Rebecca, 25, from Baltimore, agrees that kissing is really important and can help bring her out of a bad mood.
"A kiss can be anything from foreplay to a reminder that I've been missed all day," she says. "Sometimes when I'm upset, angry, or distracted, a kiss full on the lips can bring me out of a funk in a second."
The frequency and quality of kisses can also be a sign of potential problems, Hughes says. "Women use kisses to gauge how the relationship is going and to create a bond. If you kissed a lot in the beginning of your relationship, but you don't now, she may become concerned."
But don't try to kiss your way out of a fight.
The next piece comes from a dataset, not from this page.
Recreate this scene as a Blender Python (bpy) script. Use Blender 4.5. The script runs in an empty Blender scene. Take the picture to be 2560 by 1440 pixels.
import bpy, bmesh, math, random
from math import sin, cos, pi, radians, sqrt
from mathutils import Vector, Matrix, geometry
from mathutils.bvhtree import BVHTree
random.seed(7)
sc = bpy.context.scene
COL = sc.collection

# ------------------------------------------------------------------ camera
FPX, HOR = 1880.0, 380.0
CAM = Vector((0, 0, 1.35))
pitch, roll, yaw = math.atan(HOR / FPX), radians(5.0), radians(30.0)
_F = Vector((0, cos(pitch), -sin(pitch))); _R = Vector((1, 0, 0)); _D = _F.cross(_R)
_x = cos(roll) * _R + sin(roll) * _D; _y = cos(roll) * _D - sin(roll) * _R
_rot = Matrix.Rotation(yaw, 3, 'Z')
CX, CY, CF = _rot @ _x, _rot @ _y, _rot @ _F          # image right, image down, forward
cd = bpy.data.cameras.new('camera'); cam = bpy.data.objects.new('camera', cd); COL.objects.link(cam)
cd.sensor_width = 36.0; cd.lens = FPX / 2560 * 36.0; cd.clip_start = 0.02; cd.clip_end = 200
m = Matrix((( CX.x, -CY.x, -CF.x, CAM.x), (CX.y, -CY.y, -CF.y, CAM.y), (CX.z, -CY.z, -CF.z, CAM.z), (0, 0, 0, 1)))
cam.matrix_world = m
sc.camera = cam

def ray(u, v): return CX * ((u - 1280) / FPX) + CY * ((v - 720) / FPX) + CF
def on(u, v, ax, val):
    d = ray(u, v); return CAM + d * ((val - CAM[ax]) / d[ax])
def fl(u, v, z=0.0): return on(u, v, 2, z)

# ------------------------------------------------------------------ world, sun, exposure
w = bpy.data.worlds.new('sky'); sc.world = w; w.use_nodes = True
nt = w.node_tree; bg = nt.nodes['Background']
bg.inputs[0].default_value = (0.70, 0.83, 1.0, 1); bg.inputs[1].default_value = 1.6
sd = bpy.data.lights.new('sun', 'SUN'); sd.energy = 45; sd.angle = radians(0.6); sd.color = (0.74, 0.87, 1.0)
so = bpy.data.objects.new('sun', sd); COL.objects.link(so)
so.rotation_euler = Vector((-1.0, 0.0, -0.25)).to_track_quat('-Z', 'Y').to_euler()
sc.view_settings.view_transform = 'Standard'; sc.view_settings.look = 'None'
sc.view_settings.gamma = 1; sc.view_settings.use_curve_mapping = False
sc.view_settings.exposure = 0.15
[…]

"Men feel this can be a reconciliation gesture to recreate the bond," Hughes says. "They use kissing to make sure the status of the relationship is back to where it was before the fight."
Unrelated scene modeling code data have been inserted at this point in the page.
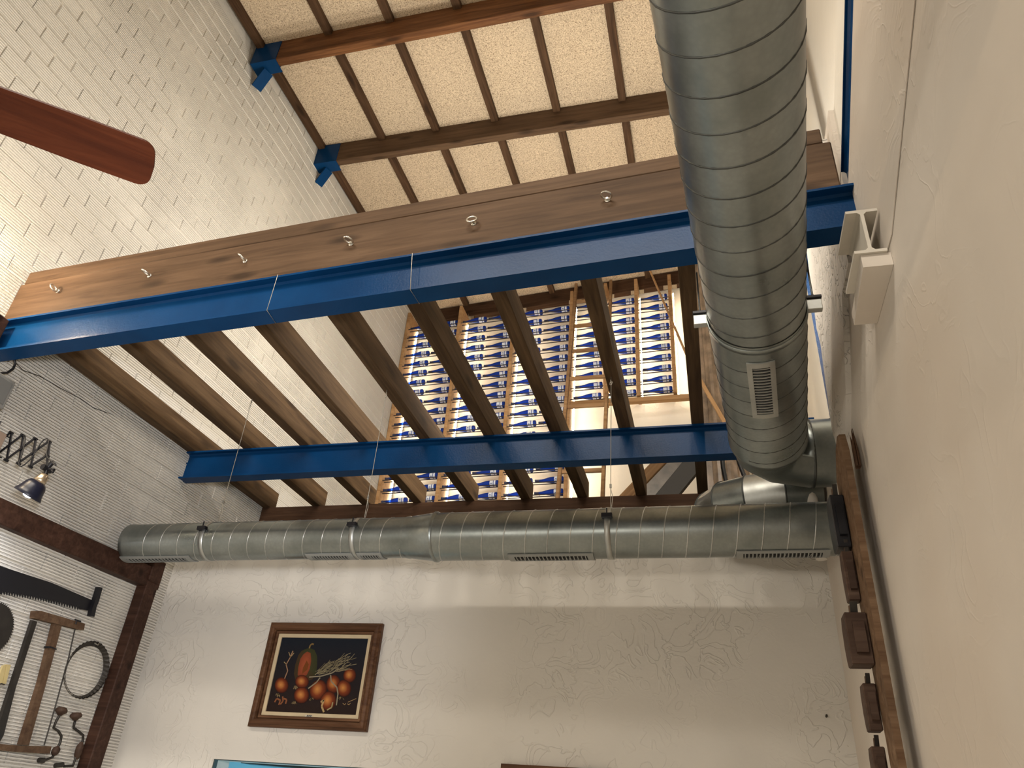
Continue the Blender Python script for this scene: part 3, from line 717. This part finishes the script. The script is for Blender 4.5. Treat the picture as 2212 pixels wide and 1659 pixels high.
# ================================================================== LEFT WALL: LAMP, FRAME, TOOLS
YL = 2.95
def Z7(x, y): return ony((x/7.54, 900+y/7.54), YL)
lmp = thing('wall_lamp', 'dark scissor-arm wall lamp with navy bell shade and lit bulb', 'lamp', Z7(-300, 420)); lv = lmp.matrix_world.inverted()
lv = Matrix.Translation(-lmp.location)
def bar(a, b, dy): 
    A, B = Z7(*a)+Vector((0,dy,0)), Z7(*b)+Vector((0,dy,0)); mb = MB().box((-0.006, -0.003, -0.007), ((B-A).length+0.006, 0.003, 0.007), 0.001, frame(A, B, (0.2,0,1) if abs((B-A).normalized().z) < 0.7 else (1,0,0)))
    mb.build('arm_bar', M_black, lmp, lv)
tops = [(-220,220),(-15,250),(180,265),(370,305),(575,360),(800,410)]; bots = [(-300,620),(-100,665),(100,710),(300,765),(495,815),(745,845)]
for i in range(6):
    bar(tops[i], bots[i], 0.004)
for i in range(4):
    bar(bots[i], tops[i+2], -0.004) if i+2 < 6 else None
bar(bots[4], (770,640), -0.004); bar((-300,420), tops[1], -0.004)
for q in tops+bots[:5]+[(770,640)]:
    c = Z7(*q); MB().tube([c+Vector((0,-0.012,0)), c+Vector((0,0.012,0))], 0.008, 8).build('pivot', M_black, lmp, lv)
MB().box((-3.885, YL-0.05, Z7(-300,420).z-0.10), (Z7(-300,420).x, YL+0.05, Z7(-300,420).z+0.10), 0.004).build('wall_plate', M_black, lmp, lv)
c = Z7(760, 850)
MB().tube([c+Vector((0,-0.03,0)), c+Vector((0,0.03,0))], 0.016, 10).tube([c, Z7(745,940)], 0.011, 8).tube([Z7(760,850), Z7(850,750)], 0.013, 8).tube([Z7(700,850), Z7(885,870)], 0.008, 6).tube([Z7(820,850), Z7(865,905)], 0.007, 6).build('clamp_knob', M_black, lmp, lv)
S0, S1 = Z7(742, 945), Z7(455, 1292); dS = (S1-S0).normalized(); dS = (dS+Vector((0,-0.05,0))).normalized(); HS = (S1-S0).length
sp = [(0.026,0.035),(0.044,0.045),(0.060,0.066),(0.072,0.10),(0.080,0.14),(0.084,HS-0.014),(0.092,HS-0.004),(0.089,HS),(0.080,HS-0.014),(0.076,0.14),(0.066,0.098),(0.045,0.058)]
k = HS/0.19
sp = [(0.030,0.046),(0.043,0.052),(0.055,0.070),(0.063,0.100),(0.068,HS-0.02),(0.077,HS-0.004),(0.075,HS),(0.066,HS-0.016),(0.060,0.100),(0.050,0.075)]
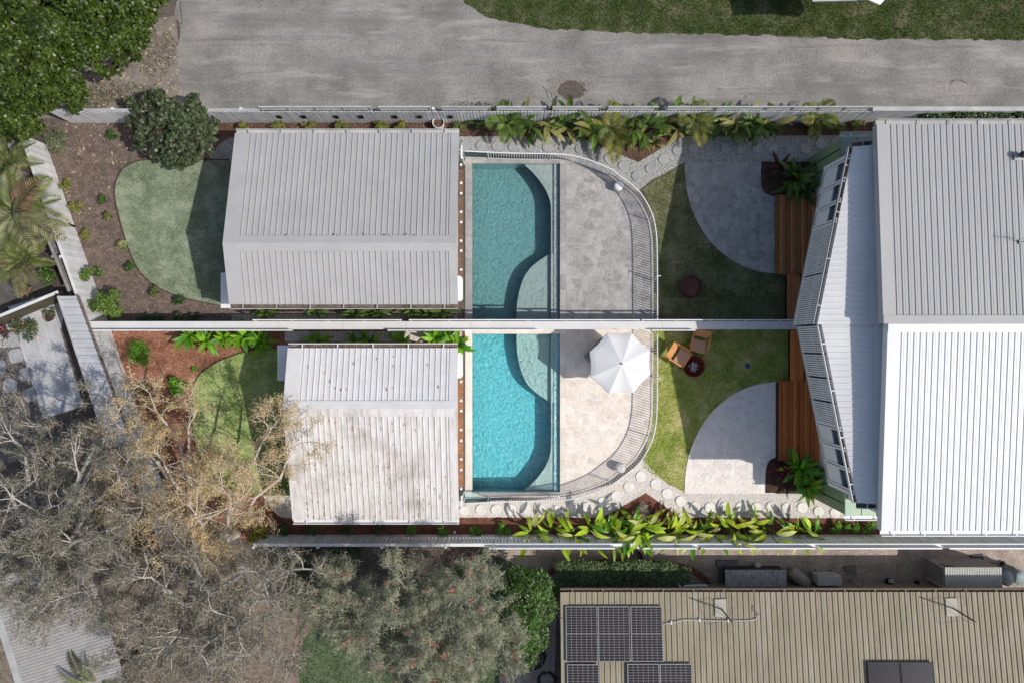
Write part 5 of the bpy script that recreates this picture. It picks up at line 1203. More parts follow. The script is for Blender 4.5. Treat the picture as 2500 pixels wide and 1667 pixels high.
# building beyond the lane, top edge
tb_ = thing('white_gable_building', 'white gable corner poking in at the top right edge', 'house', P(2060, -60, 0)); to = tb_.location
pz = lambda u, v, z: Vector(P(u, v, z)) - to
MB().slab([pz(2117, -2, 3.0), pz(2149, 12, 2.6), pz(2166, -6, 2.6), pz(2166, -160, 3.2), pz(2117, -160, 3.2)][::-1], .06).build('gable_roof', M_white, tb_)
MB().slab([pz(1984, 4, 2.7), pz(2117, 1, 2.7), pz(2117, -160, 3.1), pz(1984, -160, 3.1)][::-1], .06).build('main_roof', M_offwhite, tb_)
MB().prism([(p.x, p.y) for p in (pz(2010, -14, 0), pz(2130, -14, 0), pz(2130, -170, 0), pz(2010, -170, 0))], 0, 2.7).build('wall', M_offwhite, tb_)
for i, u in enumerate((1258, 1412, 1754, 1915, 2492)):
    t = tt('timber_post', '%s grey fence post poking in at the top edge' % ['first', 'second', 'third', 'fourth', 'last'][i], 'post', u, -6 if i < 2 else -4, 0, 0, 'posts along the top edge'); MB().box(0, 0, .6, .12, .12, 1.2).build('post', M_galv, t); MB().box(-.5, 0, .9, 1.0, .04, .12).build('rail', M_dark, t)
# ---------------------------------------------------------------- vegetation
def leaf_arrays(pos, L, W, up=.6, out=None, droop=.0, seed=0):
    r = np.random.default_rng(seed); n = len(pos); pos = np.asarray(pos)
    nr = r.normal(0, 1, (n, 3)); nr[:, 2] = np.abs(nr[:, 2]) + up * 2
    if out is not None: nr += out
    nr /= np.linalg.norm(nr, axis=1)[:, None]
    t = r.normal(0, 1, (n, 3)); t[:, 2] -= droop
    t -= nr * (t * nr).sum(1)[:, None]; t /= np.linalg.norm(t, axis=1)[:, None]
    b = np.cross(nr, t); l = (L * r.uniform(.65, 1.3, n))[:, None]; w = (W * r.uniform(.7, 1.25, n))[:, None]
    V = np.empty((n, 4, 3)); V[:, 0] = pos; V[:, 1] = pos + t * l * .45 + b * w * .5 + nr * w * .12; V[:, 2] = pos + t * l; V[:, 3] = pos + t * l * .45 - b * w * .5 + nr * w * .12
    return V.reshape(-1, 3)
def quads(n): return np.arange(4 * n).reshape(-1, 4)
def cloud(lumps, n, seed=0, shell=.55):
    """points in a set of ellipsoid lumps, denser near their skins"""
    r = np.random.default_rng(seed); vol = np.array([l[3] * l[4] for l in lumps]); k = r.choice(len(lumps), n, p=vol / vol.sum())
    d = r.normal(0, 1, (n, 3)); d /= np.linalg.norm(d, axis=1)[:, None]; rad = r.uniform(shell, 1, n) ** .6
    Lm = np.array(lumps)[k]; p = Lm[:, :3] + d * rad[:, None] * np.stack([Lm[:, 3], Lm[:, 4], Lm[:, 5]], 1)
    return p, d
def lumpy(cx, cy, cz, rx, ry, rz, n, size, seed, top=True):
    r = random.Random(seed); out = []
    for _ in range(n):
        a = r.uniform(0, 6.28); q = math.sqrt(r.random()); x = cx + rx * q * math.cos(a); y = cy + ry * q * math.sin(a)
        z = cz + rz * math.sqrt(max(0, 1 - q * q)) * (r.uniform(.6, 1) if top else r.uniform(-.6, 1)); s = size * r.uniform(.6, 1.3)
        out.append((x, y, z, s, s * r.uniform(.8, 1.2), s * r.uniform(.6, .9)))
    return out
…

And this attempt rarely works.
"If the fight is about anything more serious than a misplaced sock, it's insulting he would try to pacify me over an issue presumably important enough to fight about by using what's supposed to be a romantic gesture," Whitney says.
Kristina agrees: "What a cop-out that would be. I can't be won over by just a kiss. He needs to do better than that."
But some women have been known to give in to a well-executed, heartfelt smooch.
"It depends on what the fight was about," Rebecca says. "If I'm in the middle of a belligerent exclamation, kissing me is only going to make me more angry. But if he catches me in between, grabs my shoulders, looks me in the eyes, and kisses me like he means it, I've been known to discontinue the fight. It's much easier to have a level conversation after we're both sexually sated anyway."